A gem, is it not? We should advise the worshippers of Kautsky to circulate this sentence as widely as possible among the Russian workers, since no better material for gauging his political decadence could have been supplied by Kautsky himself. Kerensky, comrades and workers, was also a "Socialist," only of a different school! Kautsky, the historian, satisfied with the title which the Right Social-Revolutionaries and the Mensheviks have appropriated Kautsky, the historian, refuses even to hear about the facts which loudly proclaim that under Kerensky, the Mensheviks and the Right Social-Revolutionaries were supporting the Imperialist policy and profiteering practices of the bourgeoisie, and discreetly suppresses the fact that it was just those heroes of the Imperialist war and bourgeois dictatorship, who were represented in the Constituent Assembly by a majority. And this is called an "economic analysis"!

In conclusion, let me quote another sample of that "economic analysis": "After an existence of nine months the Soviet Republic, instead of spreading general well-being, has seen itself compelled to explain the causes of the general distress" (p. 41).

We are accustomed to hear such arguments from the lips of the Cadets. This, in fact, is the argument of all the flunkeys of the bourgeoisie in Russia. They all want to see a general well-being brought about in nine months after a ruinous war of four years, and under a sabotage and numerous insurrection of the bourgeoisie, aided and abetted on all sides by foreign capitalists! There is absolutely no difference whatever between Kautsky and the counter-revolutionary bourgeoisie so far as practice is concerned. His sweetly-reasonable arguments with the borrowed plumes of Socialism only repeat what is constantly said straightforwardly, without embellishments and without great refinement, by all the Kornilovites, the Dutovites, and Krasnovites in Russia.

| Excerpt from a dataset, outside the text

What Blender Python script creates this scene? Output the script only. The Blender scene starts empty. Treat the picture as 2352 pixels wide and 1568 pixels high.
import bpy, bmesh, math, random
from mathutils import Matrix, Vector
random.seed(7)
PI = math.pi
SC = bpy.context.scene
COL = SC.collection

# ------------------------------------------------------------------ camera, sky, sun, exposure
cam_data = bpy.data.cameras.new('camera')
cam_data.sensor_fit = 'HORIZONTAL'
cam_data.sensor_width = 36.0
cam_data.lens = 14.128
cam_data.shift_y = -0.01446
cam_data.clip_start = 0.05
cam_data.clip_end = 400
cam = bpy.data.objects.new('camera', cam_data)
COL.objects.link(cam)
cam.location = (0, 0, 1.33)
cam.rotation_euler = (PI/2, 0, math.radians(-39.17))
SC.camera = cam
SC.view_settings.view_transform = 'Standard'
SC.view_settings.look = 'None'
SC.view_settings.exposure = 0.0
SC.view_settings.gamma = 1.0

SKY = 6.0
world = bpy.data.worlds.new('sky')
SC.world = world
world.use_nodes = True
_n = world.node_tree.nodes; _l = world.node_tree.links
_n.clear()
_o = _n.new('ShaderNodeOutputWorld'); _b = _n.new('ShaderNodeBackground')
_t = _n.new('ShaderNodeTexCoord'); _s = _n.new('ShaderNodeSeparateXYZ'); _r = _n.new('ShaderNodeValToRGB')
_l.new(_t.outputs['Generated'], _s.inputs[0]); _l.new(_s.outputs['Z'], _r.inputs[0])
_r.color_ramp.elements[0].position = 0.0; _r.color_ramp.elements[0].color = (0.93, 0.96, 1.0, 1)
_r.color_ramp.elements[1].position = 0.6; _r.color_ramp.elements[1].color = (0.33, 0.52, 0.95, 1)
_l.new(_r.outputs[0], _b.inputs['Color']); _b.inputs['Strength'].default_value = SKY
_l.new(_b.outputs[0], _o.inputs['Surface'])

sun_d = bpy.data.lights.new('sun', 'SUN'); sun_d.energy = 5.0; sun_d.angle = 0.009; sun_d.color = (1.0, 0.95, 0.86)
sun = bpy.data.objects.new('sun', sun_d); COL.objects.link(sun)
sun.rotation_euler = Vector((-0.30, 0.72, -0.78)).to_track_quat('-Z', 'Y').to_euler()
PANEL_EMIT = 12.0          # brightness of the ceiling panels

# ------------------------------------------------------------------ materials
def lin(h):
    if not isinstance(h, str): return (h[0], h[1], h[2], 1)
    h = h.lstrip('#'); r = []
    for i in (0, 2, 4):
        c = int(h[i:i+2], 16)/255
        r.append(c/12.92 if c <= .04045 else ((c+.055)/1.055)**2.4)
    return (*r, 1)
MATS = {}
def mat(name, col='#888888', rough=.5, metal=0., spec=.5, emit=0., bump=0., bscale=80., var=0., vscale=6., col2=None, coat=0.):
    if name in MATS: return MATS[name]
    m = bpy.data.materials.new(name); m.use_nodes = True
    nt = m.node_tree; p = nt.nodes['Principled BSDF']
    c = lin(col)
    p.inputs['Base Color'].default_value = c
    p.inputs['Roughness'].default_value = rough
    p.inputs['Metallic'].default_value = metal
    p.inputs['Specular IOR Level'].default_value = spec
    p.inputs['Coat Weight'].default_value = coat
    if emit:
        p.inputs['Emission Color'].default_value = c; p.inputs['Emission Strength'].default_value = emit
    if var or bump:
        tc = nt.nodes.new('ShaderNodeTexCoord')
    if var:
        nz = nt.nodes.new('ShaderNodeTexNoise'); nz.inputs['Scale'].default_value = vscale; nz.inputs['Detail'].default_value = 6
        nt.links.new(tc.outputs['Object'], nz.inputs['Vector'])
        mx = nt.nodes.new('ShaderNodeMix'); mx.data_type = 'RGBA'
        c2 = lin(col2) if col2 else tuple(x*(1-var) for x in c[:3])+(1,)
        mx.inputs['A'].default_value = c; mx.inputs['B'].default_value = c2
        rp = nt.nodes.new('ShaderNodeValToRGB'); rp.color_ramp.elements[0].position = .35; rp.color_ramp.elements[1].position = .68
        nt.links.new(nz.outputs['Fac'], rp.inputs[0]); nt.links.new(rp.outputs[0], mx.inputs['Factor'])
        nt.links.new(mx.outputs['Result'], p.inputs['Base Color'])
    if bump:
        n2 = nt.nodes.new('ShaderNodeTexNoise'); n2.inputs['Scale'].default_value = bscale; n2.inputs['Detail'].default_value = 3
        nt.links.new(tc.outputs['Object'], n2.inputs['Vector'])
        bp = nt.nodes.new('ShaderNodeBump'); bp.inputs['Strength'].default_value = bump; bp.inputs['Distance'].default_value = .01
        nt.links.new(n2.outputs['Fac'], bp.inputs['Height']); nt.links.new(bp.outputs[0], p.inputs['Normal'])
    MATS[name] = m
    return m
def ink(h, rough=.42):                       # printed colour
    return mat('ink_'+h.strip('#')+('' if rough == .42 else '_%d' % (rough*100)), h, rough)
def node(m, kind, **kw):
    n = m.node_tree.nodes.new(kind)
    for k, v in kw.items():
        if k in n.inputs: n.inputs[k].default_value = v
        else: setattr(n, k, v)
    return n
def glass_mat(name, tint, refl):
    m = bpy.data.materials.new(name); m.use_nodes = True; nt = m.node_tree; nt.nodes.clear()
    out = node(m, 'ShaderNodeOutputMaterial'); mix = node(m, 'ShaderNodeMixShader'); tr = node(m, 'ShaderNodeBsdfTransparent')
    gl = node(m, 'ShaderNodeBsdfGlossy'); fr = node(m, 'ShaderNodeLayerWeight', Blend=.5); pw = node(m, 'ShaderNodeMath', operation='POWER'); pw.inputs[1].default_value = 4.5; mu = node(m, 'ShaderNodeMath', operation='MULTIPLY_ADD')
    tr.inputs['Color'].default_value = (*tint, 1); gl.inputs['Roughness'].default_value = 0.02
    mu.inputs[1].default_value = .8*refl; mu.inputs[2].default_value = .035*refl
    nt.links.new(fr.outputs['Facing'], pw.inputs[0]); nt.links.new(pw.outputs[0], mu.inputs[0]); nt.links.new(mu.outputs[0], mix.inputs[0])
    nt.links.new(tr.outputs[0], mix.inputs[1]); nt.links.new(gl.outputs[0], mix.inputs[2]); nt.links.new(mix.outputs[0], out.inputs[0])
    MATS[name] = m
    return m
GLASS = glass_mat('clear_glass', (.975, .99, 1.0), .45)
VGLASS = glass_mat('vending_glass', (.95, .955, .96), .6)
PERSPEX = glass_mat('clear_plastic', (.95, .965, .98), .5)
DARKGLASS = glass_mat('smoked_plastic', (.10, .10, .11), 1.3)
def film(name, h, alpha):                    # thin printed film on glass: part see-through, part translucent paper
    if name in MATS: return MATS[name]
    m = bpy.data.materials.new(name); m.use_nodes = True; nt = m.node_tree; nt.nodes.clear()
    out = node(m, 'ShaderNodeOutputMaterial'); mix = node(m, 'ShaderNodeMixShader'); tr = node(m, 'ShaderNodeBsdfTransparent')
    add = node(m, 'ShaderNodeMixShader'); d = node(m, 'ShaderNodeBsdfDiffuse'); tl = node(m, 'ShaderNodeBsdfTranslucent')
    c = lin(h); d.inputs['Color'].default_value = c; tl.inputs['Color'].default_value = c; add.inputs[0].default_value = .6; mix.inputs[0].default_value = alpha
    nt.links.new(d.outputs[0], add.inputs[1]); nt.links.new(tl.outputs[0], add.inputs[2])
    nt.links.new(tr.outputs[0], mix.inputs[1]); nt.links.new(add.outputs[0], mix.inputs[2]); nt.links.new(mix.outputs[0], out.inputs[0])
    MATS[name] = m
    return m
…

The above lines were written on November 9th, 1918. In the night following news was received from Germany announcing the beginnig of a victorious revolution, at first at Kiel and other northern towns and ports, where power had passed into the hands of Councils of Workers' and Soldiers; Delegates, and then in Berlin, where the authority has also passed into the hands of the Soviet. The conclusion which I was going to write on Kautsky's pamphlet and on the proletarian revolution has thereby been rendered superfluous.

November 10, 1918.

N. LENIN.
  1. The Sixth Congress of the Soviets, Nov. 7–9, 1918, was attended by 967 delegates with a decisive, and 351 delegates with a consultative, vote. The former included 950, and the latter 335 Boksheviks, that is, about 97 per cent. of the total number of delegates.